The Department of Transport stated that the decision to delay Aarto was based on an assessment that showed some municipalities were not ready to implement phase one of the new system on 1 December 2025.

“The Department will soon publish the new proclamation with new staggered implementation dates, the 1 July 2026 being the official implementation date,” it said.

“The phased approach of implementation will still be maintained as initially envisaged.”

Transport Minister should resign

Driving.co.za managing director Rob Handfield-Jones is another industry voice who was not surprised by the Aarto delay.

“The finalised regulations are a cluttered mess, which could have considerable vulnerability in any court challenge on their merits, let alone the lack of consultation apparent in their finalisation,” he said.

Handfield-Jones noted that the department has been repeatedly warned about the issues that Aarto will present, yet it has continued regardless.

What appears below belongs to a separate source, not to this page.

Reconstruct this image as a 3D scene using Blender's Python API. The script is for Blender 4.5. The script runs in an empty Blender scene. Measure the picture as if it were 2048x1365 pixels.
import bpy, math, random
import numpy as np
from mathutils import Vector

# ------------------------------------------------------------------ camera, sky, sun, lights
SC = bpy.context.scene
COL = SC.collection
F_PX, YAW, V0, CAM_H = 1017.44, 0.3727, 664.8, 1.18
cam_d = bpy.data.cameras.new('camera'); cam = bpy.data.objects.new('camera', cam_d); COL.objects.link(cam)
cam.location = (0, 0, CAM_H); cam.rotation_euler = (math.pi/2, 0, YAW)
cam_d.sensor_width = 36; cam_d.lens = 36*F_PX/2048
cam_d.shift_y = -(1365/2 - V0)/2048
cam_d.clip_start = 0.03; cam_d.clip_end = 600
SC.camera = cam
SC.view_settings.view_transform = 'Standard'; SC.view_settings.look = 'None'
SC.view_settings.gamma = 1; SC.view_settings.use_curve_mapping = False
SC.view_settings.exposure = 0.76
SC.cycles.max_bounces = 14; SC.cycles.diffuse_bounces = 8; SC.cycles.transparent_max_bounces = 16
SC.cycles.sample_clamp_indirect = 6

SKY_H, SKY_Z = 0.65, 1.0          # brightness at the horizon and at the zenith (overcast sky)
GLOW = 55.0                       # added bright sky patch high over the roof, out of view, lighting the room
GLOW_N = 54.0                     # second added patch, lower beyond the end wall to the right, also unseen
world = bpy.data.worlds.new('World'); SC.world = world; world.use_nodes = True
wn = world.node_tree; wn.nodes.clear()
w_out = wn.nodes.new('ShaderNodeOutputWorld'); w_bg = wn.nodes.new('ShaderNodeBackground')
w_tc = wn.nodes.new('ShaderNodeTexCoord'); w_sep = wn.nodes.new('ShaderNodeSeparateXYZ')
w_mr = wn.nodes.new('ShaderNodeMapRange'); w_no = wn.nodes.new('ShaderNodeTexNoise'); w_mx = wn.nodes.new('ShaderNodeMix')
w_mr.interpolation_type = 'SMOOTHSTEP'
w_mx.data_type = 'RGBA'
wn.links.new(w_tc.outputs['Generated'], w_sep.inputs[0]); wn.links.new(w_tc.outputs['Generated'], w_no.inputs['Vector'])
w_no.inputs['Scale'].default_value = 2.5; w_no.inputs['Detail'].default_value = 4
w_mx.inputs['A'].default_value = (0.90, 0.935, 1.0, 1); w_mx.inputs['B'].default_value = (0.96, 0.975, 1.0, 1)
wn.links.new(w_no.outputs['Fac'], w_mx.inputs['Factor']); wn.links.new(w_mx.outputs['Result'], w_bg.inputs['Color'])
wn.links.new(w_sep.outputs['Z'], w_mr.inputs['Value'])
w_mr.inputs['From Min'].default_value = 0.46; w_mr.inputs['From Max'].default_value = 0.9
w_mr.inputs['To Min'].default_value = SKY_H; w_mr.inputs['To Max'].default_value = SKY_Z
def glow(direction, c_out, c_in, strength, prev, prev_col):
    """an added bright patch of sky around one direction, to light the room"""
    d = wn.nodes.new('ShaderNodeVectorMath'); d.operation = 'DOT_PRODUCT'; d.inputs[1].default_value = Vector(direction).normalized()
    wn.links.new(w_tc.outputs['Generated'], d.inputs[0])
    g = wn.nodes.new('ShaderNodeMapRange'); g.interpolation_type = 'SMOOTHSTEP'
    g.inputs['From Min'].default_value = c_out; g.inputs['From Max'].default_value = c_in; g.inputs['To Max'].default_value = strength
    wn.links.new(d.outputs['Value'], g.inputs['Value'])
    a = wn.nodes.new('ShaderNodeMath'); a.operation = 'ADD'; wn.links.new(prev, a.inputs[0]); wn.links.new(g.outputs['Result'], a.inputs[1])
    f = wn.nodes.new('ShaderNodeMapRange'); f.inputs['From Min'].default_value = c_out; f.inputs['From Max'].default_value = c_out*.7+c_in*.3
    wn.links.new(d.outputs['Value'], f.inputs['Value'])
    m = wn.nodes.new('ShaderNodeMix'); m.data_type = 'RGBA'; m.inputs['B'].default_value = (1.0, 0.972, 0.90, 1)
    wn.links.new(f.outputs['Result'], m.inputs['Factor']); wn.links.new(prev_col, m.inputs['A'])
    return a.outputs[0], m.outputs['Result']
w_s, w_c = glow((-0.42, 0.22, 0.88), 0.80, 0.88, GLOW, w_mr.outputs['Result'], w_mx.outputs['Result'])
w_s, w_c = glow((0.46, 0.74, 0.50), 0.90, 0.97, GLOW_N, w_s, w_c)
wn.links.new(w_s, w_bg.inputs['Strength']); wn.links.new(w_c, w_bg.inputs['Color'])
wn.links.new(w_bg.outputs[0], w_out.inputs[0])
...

Aarto will radically change South Africa’s traffic laws by separating violations into minor infringements and serious offences.

Traffic infringements will be handled by the Road Traffic Infringement Agency, while serious offences will be treated as criminal matters.

Currently, all fines issued in South Africa, excluding those issued by the metro police departments in Johannesburg and Tshwane, are subject to a criminal process.

Handfield-Jones claimed that Aarto’s delay is an embarrassing U-turn for the Department of Transport.

“It has been so long since the Aarto pilot project was launched in 2008 that I’ve lost count of the number of times the launch of Aarto has been postponed, but we must be into double figures by now,” he said.

“The pilot project was supposed to conclude in December 2009, with Aarto’s launch in mid-2010. It is now 16 years later and 27 years since Aarto became law in 1998.”

He claimed that the Aarto debacle highlights repeated incompetence on the Department of Transport’s part.

“This is a flagship project which has yet again failed spectacularly and embarrassingly,” he said.

“It is impossible to have confidence in the Minister of Transport — she should resign immediately.”